What we know of the world we can only know through language, and as our language is subject to change, so too is our reality. The world will not change in the sense that physical objects may come into existence as a result of language use, but our comprehension of our impressions of the world (our experiences) often change as a result of language. When Harvey discovered that blood circulates he did not discover red and white corpuscles or plasma. But though corpuscles and plasma existed as part of the perceived world they were not realized. They held no place as conceptual elements of reality. Realization is an act of discovery governed by language use. 

In this sense, cultural differences in language use often create cultural differences in realities. New Guinea mountain tribesmen who have only two basic colour words (light and dark) have a different prehension of reality to us. They live in the same world we do and they are capable of receiving the same impressions, but their reality is different from Europeans as their language use obliges them to divide the world into different categories.

But what about animals?  If they have no language, is it the case they have no reality?  Don’t animals think?  Animals remember things as anyone who has had a pet knows.  They must think and have concepts how else could they remember things?

Let’s see if I can answer this. First, animals have no reality and they don’t need a reality.  Reality is what is realized; thought about.  Animals confront the world directly whereas humans create many different realities.  When we go to the theatre and become involved in a play we are experiencing a different reality.  When we play with our children we conjure up a different reality.  Video games promote different realities.  We enter into a reality when our belief is captured by the events we participate in thereby making them real.  Our lives are full of different realities and we use them to advance our understanding.   

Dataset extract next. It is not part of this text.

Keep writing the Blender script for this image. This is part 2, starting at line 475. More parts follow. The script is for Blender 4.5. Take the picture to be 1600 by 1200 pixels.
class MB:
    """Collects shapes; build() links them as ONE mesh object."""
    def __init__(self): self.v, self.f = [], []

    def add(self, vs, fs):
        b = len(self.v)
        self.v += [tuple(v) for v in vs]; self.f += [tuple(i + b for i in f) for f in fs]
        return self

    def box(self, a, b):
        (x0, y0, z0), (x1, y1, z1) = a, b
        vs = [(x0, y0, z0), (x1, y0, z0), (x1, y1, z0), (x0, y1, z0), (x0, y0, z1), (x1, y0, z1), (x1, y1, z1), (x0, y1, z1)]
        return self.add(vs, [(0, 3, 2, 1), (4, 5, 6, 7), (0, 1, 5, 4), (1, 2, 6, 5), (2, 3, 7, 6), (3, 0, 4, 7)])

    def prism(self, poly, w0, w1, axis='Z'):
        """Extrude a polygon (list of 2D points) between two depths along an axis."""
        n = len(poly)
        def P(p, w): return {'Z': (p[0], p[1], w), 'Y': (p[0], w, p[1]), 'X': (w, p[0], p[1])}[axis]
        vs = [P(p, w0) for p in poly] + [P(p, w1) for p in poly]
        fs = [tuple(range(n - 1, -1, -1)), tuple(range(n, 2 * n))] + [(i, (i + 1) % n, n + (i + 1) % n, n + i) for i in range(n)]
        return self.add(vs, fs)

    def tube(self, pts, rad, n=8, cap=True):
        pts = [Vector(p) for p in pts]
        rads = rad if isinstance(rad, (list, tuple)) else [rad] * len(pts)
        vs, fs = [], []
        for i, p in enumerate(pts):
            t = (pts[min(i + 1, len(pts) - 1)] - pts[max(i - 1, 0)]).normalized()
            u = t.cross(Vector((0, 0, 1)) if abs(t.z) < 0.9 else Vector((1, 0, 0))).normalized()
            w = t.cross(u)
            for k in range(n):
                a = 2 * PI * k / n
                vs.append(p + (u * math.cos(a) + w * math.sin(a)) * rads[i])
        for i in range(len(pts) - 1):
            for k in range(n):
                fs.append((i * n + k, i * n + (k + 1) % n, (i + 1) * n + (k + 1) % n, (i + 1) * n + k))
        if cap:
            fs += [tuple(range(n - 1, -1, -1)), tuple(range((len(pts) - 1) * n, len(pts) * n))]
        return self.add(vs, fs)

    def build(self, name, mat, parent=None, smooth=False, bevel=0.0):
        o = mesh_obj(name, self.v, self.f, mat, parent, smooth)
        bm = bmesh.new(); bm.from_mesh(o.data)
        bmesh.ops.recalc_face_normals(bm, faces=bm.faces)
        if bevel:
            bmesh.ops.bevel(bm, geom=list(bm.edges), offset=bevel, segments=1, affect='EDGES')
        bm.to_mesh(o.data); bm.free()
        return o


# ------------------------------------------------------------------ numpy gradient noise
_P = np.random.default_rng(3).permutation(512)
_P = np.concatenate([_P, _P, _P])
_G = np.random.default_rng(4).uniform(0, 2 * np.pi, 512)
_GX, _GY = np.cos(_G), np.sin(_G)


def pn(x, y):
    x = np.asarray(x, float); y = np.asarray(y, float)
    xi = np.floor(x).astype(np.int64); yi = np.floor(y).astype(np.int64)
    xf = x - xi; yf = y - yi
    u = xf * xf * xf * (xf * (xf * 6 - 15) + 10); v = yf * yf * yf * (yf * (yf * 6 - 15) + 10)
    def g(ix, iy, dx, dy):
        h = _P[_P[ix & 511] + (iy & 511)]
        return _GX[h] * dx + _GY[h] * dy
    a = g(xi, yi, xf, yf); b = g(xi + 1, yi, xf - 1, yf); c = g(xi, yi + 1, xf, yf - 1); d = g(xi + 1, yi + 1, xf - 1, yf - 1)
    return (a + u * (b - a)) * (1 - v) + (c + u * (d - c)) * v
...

As I mentioned earlier, we create our realities with our language use; we distinguish between what is real and what is actual.  We are always aware that what we hold to be real today may be shown to be not actual tomorrow.  For a long time scientists believed that nothing could travel faster than the speed of light but recent experiments with the Hadron Collider at Cern have shown this belief to be not actually the case.
 
When I was a reckless teenager I foolishly drank a lot of straight Gin and was sick for two days.  That was over forty years ago but to this day a mere whiff of Gin makes me nauseous.  When I was in acting school we described this as sense memory recall.  Embedded in my sense of smell is the memory of the odour of gin that still promotes a nauseous reaction.  It has nothing to do with language, it has to do with the senses.  I imagine sounds have a similar effect on some people bringing on an uncomfortable or pleasant feeling.  Certain tastes have been known to repel persons as a result of previous experiences.  These are not examples of conscious memories, rather they are instinctive ones. 

Animals survive by their senses.  A fox or a deer that gets a whiff of a hunter is off in the other direction quick smart.  If a fox eats something which makes him sick he can tell by the smell that it is not to be eaten again.  Some animals can accommodate colour and most can accommodate shape.  Vision is a sense that has a memory just as taste, hearing and smell does.   We have all seen dogs that are hand shy as a result of being abused.  By the opposite token animals are trained by rewards relying on the sense of touch, taste, smell and comforting familiar  sounds which are pleasing experiences This is how animals confront and contend with the world.  Animals don’t need to think, their senses do the thinking for them.  (I will deal with this confusion by linguists and psychologist in part II of this essay.)